--- STATED GOAL ---
From the first line of the data down to and including the line with "S=bpy.context.scene", copy everything exactly, leaving out pictures.

--- GIVEN INFORMATION ---
________________________
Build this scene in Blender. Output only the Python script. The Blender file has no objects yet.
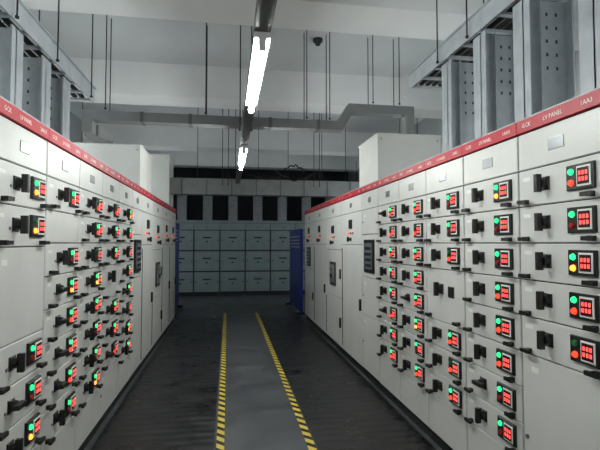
import bpy, math, random
from mathutils import Vector
random.seed(4)
S=bpy.context.scene

# ---------------- materials ----------------
def lin(c):
    return tuple((v/12.92 if v<=0.04045 else ((v+0.055)/1.055)**2.4) for v in c)
def mat(name,col,rough=0.5,metal=0.0,emit=0.0,ecol=None,noise=0.0,nscale=6.0,bump=0.0,bscale=60):
    m=bpy.data.materials.new(name); m.use_nodes=True
    nt=m.node_tree; b=nt.nodes['Principled BSDF']
    c=lin(col)
    b.inputs['Base Color'].default_value=(*c,1)
    b.inputs['Roughness'].default_value=rough
    b.inputs['Metallic'].default_value=metal
    if emit>0:
        b.inputs['Emission Color'].default_value=(*lin(ecol or col),1)
        b.inputs['Emission Strength'].default_value=emit
        if emit<8:
            m.cycles.emission_sampling='NONE'
    tc=nt.nodes.new('ShaderNodeTexCoord')
    if noise>0:
        n=nt.nodes.new('ShaderNodeTexNoise'); n.inputs['Scale'].default_value=nscale; n.inputs['Detail'].default_value=6
        r=nt.nodes.new('ShaderNodeValToRGB')
        r.color_ramp.elements[0].position=0.3; r.color_ramp.elements[1].position=0.72
        r.color_ramp.elements[0].color=(*[v*(1-noise) for v in c],1)
        r.color_ramp.elements[1].color=(*[min(1,v*(1+noise)) for v in c],1)
        nt.links.new(tc.outputs['Object'],n.inputs['Vector'])
        nt.links.new(n.outputs['Fac'],r.inputs['Fac']); nt.links.new(r.outputs['Color'],b.inputs['Base Color'])
    if bump>0:
        n2=nt.nodes.new('ShaderNodeTexNoise'); n2.inputs['Scale'].default_value=bscale
        bp=nt.nodes.new('ShaderNodeBump'); bp.inputs['Strength'].default_value=bump; bp.inputs['Distance'].default_value=0.01
        nt.links.new(tc.outputs['Object'],n2.inputs['Vector'])
        nt.links.new(n2.outputs['Fac'],bp.inputs['Height']); nt.links.new(bp.outputs['Normal'],b.inputs['Normal'])
    return m
M={}
M['paint']=mat('cabinet_paint',(0.83,0.83,0.815),0.36,noise=0.06,nscale=3,bump=0.05,bscale=300)
M['paintb']=mat('cabinet_paint_bluegrey',(0.54,0.60,0.61),0.45,noise=0.08,nscale=3)  # darker blue-grey for the back row
M['frame']=mat('cabinet_gap',(0.18,0.18,0.18),0.7)
M['plinth']=mat('plinth_black',(0.12,0.12,0.125),0.5)
M['red']=mat('red_strip',(0.68,0.10,0.17),0.45)
M['white']=mat('white_print',(0.92,0.92,0.9),0.5)
M['plate']=mat('nameplate_grey',(0.55,0.56,0.57),0.3,0.6)
M['black']=mat('black_plastic',(0.05,0.05,0.055),0.35)
M['dark']=mat('dark_screen',(0.20,0.03,0.04),0.2)
M['green']=mat('green_lamp',(0.05,0.8,0.35),0.3,emit=1.8,ecol=(0.18,1.0,0.55))
M['redl']=mat('red_lamp',(0.95,0.12,0.08),0.3,emit=2.3,ecol=(1.0,0.24,0.13))
M['orange']=mat('orange_lamp',(1.0,0.5,0.15),0.3,emit=2.6,ecol=(1,0.62,0.22))
M['goff']=mat('green_button',(0.05,0.45,0.25),0.3)
M['roff']=mat('red_button',(0.6,0.08,0.08),0.3)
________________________
--- TASK SOLUTION ---
Build this scene in Blender. Output only the Python script. The Blender file has no objects yet.
import bpy, math, random
from mathutils import Vector
random.seed(4)
S=bpy.context.scene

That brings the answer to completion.